[Exercise description]
The first line to copy is the one with "Write the bpy"; the last is the one with "0.955, 0.875), 0.07)". Copy each line in that range exactly, leaving out all others.

[Records for the exercise]
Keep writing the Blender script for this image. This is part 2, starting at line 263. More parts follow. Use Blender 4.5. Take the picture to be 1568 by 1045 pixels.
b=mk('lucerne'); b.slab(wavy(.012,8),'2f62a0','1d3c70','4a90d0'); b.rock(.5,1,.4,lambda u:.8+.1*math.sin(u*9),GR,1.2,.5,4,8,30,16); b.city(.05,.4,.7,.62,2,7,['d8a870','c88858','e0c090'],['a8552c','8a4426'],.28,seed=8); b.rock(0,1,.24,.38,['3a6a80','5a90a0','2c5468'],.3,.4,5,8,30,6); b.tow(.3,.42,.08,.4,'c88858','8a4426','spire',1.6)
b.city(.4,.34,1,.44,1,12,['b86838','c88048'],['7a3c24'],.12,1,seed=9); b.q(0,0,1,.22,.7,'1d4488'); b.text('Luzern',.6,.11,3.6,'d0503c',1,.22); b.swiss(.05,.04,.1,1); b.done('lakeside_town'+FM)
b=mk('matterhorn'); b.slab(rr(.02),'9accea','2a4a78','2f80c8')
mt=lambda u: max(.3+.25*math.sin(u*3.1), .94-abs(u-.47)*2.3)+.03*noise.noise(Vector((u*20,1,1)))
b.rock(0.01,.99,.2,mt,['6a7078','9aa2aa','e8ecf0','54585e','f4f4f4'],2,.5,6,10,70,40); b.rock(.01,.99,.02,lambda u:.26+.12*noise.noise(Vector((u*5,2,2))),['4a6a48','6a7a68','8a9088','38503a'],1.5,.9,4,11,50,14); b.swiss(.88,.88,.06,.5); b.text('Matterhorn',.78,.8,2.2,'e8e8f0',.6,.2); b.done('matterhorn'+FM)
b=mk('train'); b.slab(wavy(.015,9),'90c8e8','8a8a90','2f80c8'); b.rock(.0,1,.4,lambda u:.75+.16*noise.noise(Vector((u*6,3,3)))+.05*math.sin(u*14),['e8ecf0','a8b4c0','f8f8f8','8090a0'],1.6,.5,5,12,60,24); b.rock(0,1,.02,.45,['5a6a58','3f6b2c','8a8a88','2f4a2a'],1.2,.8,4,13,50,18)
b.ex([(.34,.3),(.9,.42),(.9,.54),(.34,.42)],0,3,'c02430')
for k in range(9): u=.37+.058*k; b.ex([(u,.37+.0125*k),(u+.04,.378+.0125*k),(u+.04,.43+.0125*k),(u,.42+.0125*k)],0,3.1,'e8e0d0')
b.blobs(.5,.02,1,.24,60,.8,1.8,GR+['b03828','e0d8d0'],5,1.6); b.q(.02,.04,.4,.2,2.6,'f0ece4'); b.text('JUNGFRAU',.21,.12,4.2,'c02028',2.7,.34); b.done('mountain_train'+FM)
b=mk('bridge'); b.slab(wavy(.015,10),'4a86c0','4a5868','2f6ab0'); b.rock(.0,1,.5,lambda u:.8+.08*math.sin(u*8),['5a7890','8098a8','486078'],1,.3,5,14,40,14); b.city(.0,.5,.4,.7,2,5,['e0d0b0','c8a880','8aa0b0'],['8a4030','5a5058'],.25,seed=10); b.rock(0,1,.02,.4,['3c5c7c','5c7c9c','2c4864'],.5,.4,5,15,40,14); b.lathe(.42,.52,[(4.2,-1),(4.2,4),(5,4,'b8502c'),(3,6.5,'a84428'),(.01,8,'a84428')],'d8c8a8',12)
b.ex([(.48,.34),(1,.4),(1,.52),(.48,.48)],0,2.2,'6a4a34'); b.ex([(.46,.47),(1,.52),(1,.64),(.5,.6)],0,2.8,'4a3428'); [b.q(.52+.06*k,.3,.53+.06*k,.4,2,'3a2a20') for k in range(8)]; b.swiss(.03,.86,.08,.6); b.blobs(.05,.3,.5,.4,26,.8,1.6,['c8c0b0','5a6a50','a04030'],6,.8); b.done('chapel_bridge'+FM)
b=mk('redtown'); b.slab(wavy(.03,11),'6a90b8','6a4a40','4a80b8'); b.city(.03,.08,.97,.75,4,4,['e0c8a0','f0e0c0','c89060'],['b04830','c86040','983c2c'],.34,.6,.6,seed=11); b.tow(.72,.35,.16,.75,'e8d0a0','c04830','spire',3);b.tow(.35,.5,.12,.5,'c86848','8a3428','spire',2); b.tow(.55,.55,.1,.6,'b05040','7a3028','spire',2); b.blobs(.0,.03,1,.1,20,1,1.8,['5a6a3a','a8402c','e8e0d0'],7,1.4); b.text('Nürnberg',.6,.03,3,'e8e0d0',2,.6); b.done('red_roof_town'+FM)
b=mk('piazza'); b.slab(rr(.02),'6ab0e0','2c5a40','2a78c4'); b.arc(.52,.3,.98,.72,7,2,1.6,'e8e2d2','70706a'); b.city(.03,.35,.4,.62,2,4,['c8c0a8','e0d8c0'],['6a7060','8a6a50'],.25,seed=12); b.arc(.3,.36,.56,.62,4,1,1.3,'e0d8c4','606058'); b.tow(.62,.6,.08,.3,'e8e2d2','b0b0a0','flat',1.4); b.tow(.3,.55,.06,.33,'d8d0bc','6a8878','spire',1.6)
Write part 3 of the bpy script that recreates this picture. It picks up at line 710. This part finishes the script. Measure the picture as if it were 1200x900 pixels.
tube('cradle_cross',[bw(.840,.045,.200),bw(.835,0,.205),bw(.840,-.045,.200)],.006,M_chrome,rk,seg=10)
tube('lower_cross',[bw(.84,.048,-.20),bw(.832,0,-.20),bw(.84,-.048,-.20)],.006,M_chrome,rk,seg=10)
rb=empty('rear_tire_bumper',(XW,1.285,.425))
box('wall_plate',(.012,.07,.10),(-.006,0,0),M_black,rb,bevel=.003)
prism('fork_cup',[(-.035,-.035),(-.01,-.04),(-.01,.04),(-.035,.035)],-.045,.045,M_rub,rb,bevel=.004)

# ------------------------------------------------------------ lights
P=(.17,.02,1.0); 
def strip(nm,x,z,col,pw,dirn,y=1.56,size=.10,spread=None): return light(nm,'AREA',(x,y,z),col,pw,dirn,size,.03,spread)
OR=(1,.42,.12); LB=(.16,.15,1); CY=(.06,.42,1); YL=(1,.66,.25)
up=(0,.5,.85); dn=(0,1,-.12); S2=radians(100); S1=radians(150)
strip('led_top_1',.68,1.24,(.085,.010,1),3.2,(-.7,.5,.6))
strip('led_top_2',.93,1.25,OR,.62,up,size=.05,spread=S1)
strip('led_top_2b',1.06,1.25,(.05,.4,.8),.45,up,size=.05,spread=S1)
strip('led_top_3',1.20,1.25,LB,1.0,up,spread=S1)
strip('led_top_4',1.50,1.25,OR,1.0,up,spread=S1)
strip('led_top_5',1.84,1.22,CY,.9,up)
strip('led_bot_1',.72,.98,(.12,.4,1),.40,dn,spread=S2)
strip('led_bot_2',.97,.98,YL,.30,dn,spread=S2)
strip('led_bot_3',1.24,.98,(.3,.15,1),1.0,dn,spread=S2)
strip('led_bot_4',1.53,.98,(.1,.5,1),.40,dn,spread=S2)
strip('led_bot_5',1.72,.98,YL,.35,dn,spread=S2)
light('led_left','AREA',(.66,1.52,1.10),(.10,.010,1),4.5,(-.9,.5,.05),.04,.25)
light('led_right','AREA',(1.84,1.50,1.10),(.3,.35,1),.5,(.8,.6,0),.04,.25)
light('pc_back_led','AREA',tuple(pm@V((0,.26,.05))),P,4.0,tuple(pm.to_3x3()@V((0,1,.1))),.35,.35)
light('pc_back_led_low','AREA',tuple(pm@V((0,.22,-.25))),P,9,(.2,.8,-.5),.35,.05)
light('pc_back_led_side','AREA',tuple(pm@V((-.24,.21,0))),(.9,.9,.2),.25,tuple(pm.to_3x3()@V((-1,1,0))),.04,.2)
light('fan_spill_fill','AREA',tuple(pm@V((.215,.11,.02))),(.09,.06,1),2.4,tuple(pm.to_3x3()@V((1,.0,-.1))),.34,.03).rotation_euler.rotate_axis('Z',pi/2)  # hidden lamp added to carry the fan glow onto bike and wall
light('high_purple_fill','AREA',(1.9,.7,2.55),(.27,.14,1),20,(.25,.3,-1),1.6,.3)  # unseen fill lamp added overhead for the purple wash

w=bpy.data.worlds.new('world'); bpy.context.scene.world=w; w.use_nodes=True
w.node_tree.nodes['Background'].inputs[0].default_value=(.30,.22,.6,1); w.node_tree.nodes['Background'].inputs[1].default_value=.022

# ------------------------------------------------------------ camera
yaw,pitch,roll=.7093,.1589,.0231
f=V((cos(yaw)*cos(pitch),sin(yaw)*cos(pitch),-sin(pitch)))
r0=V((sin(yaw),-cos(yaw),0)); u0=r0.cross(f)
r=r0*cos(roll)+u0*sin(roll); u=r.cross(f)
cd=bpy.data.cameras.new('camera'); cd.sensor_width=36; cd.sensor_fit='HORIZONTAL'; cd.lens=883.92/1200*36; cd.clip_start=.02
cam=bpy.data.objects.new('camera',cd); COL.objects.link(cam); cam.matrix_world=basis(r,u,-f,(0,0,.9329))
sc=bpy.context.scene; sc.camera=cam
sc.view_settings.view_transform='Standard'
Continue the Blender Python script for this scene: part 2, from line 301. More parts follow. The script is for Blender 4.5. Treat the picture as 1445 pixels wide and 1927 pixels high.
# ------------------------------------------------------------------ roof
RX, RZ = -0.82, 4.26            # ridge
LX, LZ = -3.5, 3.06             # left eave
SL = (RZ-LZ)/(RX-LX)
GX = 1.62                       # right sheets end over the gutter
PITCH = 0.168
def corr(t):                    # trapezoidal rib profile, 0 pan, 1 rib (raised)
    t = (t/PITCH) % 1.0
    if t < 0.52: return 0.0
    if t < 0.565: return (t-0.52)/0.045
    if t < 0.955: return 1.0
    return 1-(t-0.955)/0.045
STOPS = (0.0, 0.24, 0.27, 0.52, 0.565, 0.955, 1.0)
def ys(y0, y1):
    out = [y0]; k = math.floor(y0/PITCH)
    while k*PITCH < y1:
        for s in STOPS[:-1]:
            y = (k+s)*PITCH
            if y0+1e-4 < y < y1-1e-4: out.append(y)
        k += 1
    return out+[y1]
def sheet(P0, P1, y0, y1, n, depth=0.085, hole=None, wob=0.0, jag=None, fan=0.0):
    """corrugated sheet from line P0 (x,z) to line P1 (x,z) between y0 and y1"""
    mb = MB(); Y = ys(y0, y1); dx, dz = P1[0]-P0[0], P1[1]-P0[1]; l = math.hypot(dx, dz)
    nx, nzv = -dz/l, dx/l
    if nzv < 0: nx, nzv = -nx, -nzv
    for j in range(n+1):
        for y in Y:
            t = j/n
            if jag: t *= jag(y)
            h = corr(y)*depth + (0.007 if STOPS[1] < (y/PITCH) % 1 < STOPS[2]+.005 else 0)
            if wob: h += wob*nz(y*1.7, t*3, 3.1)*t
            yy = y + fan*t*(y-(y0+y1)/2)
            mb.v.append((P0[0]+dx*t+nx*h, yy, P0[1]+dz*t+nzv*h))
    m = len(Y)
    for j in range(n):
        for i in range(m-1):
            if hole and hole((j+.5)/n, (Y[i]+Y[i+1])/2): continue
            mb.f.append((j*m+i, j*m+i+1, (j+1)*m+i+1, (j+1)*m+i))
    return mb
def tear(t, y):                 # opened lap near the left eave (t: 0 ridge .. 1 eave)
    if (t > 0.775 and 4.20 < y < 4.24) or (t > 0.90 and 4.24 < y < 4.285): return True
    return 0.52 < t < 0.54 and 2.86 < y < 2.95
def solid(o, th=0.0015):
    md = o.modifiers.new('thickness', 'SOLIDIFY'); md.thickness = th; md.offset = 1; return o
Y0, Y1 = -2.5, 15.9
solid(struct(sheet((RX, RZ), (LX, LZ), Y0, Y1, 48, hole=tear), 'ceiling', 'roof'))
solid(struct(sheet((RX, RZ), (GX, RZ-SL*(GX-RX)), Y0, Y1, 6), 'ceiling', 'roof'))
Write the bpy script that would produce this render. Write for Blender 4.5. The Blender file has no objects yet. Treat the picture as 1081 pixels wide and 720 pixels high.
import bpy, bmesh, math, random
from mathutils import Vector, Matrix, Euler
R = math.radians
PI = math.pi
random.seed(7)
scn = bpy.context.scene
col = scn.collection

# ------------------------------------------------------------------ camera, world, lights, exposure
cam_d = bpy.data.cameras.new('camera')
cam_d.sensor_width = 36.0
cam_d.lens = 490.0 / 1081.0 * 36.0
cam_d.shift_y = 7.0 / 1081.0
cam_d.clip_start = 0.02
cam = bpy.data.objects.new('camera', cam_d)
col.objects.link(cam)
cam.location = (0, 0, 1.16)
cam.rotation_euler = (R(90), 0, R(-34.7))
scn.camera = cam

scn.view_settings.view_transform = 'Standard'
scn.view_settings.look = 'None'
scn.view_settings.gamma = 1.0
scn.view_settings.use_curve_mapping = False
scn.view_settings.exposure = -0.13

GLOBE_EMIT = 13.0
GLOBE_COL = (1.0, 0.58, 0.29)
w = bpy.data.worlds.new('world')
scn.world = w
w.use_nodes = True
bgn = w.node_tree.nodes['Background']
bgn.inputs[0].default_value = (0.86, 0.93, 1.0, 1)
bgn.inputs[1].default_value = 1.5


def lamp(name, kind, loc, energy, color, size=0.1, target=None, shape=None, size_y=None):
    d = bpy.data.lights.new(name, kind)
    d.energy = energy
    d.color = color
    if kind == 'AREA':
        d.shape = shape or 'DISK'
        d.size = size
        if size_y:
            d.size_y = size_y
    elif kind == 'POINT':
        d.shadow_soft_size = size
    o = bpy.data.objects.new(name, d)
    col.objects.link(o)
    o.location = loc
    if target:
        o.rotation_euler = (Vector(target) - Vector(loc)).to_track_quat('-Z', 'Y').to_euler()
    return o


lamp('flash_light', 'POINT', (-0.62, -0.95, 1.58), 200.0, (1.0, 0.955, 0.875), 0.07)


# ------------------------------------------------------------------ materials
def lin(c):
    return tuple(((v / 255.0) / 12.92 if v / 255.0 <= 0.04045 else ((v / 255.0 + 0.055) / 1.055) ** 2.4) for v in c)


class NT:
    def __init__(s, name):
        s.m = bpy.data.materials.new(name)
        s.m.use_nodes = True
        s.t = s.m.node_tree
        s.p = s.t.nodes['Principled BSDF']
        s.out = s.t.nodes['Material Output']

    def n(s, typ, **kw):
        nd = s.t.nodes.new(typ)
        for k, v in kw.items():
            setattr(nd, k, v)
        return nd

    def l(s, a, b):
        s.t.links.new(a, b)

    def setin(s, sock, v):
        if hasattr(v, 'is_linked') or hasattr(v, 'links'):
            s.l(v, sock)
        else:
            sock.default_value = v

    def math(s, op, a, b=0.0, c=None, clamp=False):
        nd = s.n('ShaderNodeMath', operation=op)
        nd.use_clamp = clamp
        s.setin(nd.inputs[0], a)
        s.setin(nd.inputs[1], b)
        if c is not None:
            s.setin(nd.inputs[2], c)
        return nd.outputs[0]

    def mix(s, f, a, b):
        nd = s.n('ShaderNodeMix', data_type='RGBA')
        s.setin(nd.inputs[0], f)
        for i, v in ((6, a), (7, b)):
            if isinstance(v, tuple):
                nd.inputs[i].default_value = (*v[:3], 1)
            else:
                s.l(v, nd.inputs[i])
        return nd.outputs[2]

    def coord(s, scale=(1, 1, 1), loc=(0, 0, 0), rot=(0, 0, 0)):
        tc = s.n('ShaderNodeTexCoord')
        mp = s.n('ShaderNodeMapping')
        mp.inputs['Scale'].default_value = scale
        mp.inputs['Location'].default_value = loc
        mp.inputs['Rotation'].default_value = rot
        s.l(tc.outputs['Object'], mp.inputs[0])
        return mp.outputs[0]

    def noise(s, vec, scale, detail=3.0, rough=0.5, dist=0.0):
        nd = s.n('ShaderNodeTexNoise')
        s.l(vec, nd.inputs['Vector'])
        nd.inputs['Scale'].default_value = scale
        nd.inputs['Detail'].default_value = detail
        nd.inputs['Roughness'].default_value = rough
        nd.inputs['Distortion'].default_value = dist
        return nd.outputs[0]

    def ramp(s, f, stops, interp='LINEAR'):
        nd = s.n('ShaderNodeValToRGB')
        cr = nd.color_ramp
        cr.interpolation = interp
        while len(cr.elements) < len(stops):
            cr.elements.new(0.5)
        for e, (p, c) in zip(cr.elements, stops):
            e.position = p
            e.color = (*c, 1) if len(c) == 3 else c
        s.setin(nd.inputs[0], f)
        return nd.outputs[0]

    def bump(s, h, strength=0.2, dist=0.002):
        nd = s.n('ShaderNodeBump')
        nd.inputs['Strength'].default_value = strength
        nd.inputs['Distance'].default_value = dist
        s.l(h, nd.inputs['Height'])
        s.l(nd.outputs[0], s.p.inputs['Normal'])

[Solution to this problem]
Write the bpy script that would produce this render. Write for Blender 4.5. The Blender file has no objects yet. Treat the picture as 1081 pixels wide and 720 pixels high.
import bpy, bmesh, math, random
from mathutils import Vector, Matrix, Euler
R = math.radians
PI = math.pi
random.seed(7)
scn = bpy.context.scene
col = scn.collection

# ------------------------------------------------------------------ camera, world, lights, exposure
cam_d = bpy.data.cameras.new('camera')
cam_d.sensor_width = 36.0
cam_d.lens = 490.0 / 1081.0 * 36.0
cam_d.shift_y = 7.0 / 1081.0
cam_d.clip_start = 0.02
cam = bpy.data.objects.new('camera', cam_d)
col.objects.link(cam)
cam.location = (0, 0, 1.16)
cam.rotation_euler = (R(90), 0, R(-34.7))
scn.camera = cam

scn.view_settings.view_transform = 'Standard'
scn.view_settings.look = 'None'
scn.view_settings.gamma = 1.0
scn.view_settings.use_curve_mapping = False
scn.view_settings.exposure = -0.13

GLOBE_EMIT = 13.0
GLOBE_COL = (1.0, 0.58, 0.29)
w = bpy.data.worlds.new('world')
scn.world = w
w.use_nodes = True
bgn = w.node_tree.nodes['Background']
bgn.inputs[0].default_value = (0.86, 0.93, 1.0, 1)
bgn.inputs[1].default_value = 1.5


def lamp(name, kind, loc, energy, color, size=0.1, target=None, shape=None, size_y=None):
    d = bpy.data.lights.new(name, kind)
    d.energy = energy
    d.color = color
    if kind == 'AREA':
        d.shape = shape or 'DISK'
        d.size = size
        if size_y:
            d.size_y = size_y
    elif kind == 'POINT':
        d.shadow_soft_size = size
    o = bpy.data.objects.new(name, d)
    col.objects.link(o)
    o.location = loc
    if target:
        o.rotation_euler = (Vector(target) - Vector(loc)).to_track_quat('-Z', 'Y').to_euler()
    return o


lamp('flash_light', 'POINT', (-0.62, -0.95, 1.58), 200.0, (1.0, 0.955, 0.875), 0.07)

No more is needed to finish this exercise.